Die unberechenbare US-Handelspolitik hat nicht nur das Vertrauen der Exporteure weltweit erschüttert, sie rechnen auch mit längeren Zahlungsfristen, versuchen ihre höheren Kosten weiterzugeben und neue Märkte zu erschließen. Laut einer Umfrage des Kreditversicherers Allianz Trade führen die Handelsspannungen außerdem zu einer Wieder-Annäherung Europas an Asien. Lateinamerika aber dürfte der Gewinner der Verschiebung der Handelsströme sein.

Erwartungen halbiert

Die sehr hohe Zollankündigung aus den USA haben die weltweiten Exporterwartungen von 80% auf 40% halbiert, wie das Umfrageergebnis zeigt. 42% der 4.500 befragten Unternehmen aus Deutschland, Frankreich, Italien, Spanien, Polen, Großbritannien, den USA, Singapur und China rechnen nun mit einem Rückgang ihrer eigenen Exportumsätze zwischen 2% und 10%. Vor dem „Liberation Day“ am 2. April waren das nur 5%. In Deutschland rechnen 39% der Befragten mit geringeren eigenen Exporterlösen − ebenso viele erwarten aber steigende Umsätze. „Trotz der jüngsten bilateralen Handelsabkommen mit Großbritannien und China schätzen wir die weltweiten Exportverluste für 2025 auf erhebliche 305 Mrd. Dollar“, sagt Aylin Somersan Coqui, CEO von Allianz Trade.

Vorzieheffekte sichtbar

„Das große Hamstern geht jetzt in die zweite Runde“, sagt Jasmin Gröschl, Senior Volkswirtin von Allianz Trade, mit Blick auf das 90 Tage Moratorium der US-Zölle. „Die Unternehmen werden in den kommenden Monaten versuchen zu exportieren, was das Zeug hält – und gleichzeitig ihre eigenen Lager prall zu füllen mit den Waren, die sie für die eigene Produktion und das Geschäft brauchen.“ So hatten 86% der US-Unternehmen ihre Importe aus China und der EU vor Inkrafttreten der Zölle vorgezogen, in Deutschland hatten 84% Importe vorgezogen. 24% der deutschen Firmen hatten damit sogar schon vor den US-Wahlen begonnen, 27% starteten direkt nach den Wahlen, 33% in den letzten Monaten.

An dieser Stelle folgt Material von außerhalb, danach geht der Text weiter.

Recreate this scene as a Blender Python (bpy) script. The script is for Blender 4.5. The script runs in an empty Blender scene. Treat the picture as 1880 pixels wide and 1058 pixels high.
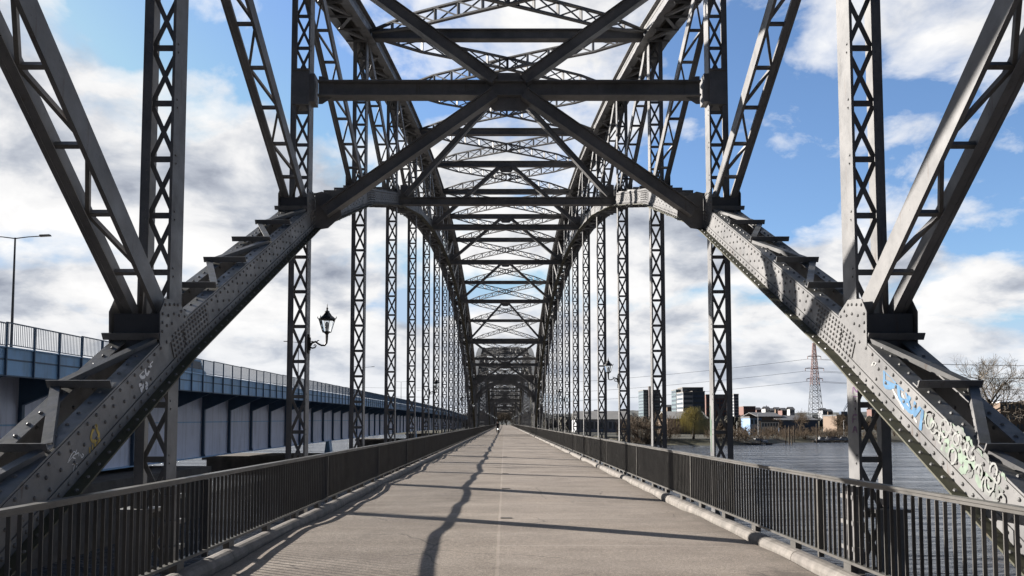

Die Vorzieheffekte seien bereits sichtbar: Die gesamten Exporte aus dem Euroraum in die USA seien im März um fast 60% zum Vorjahr gestiegen, die chinesischen Exporte in die USA um 9% − im April dann aber um 21% gefallen. Die deutschen Unternehmen lagen Gröschl zufolge etwas im Hintertreffen: Sie weiteten die Exporte im März nur um 3,5% auf Jahressicht aus. Für Italien hingegen gab es einen Anstieg um 41,2%. China wiederum habe die Exportströme bereits deutlich Richtung Europa umgelenkt.

Ein Fünftel übernimmt die Zusatzkosten selbst

Um die Auswirkungen des Handelskriegs zu kompensieren, gehen die Unternehmen unterschiedliche Wege: 22% der Unternehmen weltweit planen, die gestiegenen Kosten selbst zu absorbieren, anstatt sie an die Kunden weiterzugeben. In Deutschland antworten 30% entsprechend, in China sogar 34%. Rund 38% der weltweiten Unternehmen wollen hingegen die gestiegenen Kosten an die Kunden weitergeben, vor allem in den USA (54%). Unter den deutschen Exporteuren planen etwa 32% Preiserhöhungen – wohingegen rund 17% sogar die Preise senken wollen, um Marktanteile zu halten. Der globale Durchschnitt liegt hier bei 14%.

Deutsche wollen Kosten sparen

Die deutschen Exporteure setzen laut Gröschl nun auf Kosteneinsparungen (45%). 34% erwägen sogar, die Produktion vorübergehend einzustellen. „Dies ist insbesondere in Branchen der Fall, die stark von importierten Vorleistungen abhängig sind.“ Global liegt der Anteil bei 27%. Gröschl erwartet, dass aber wohl nur im Extremfall die Produktion ausgesetzt wird. 50% der deutschen Befragten verhandeln zudem mit bestehenden Lieferanten über bessere Konditionen bei Einkauf und Transport, 34% suchen neue Lieferanten. Wegen der Unsicherheit halten 20% größere Investitionen zurück. Ein erhöhtes Zahlungsausfallrisiko erwartet fast die Hälfte der weltweit Befragten, vor allem in den USA, Italien und Großbritannien. In Deutschland rechnen 37% mit einer schlechteren Zahlungsmoral, 34% mit mehr Zahlungsausfällen.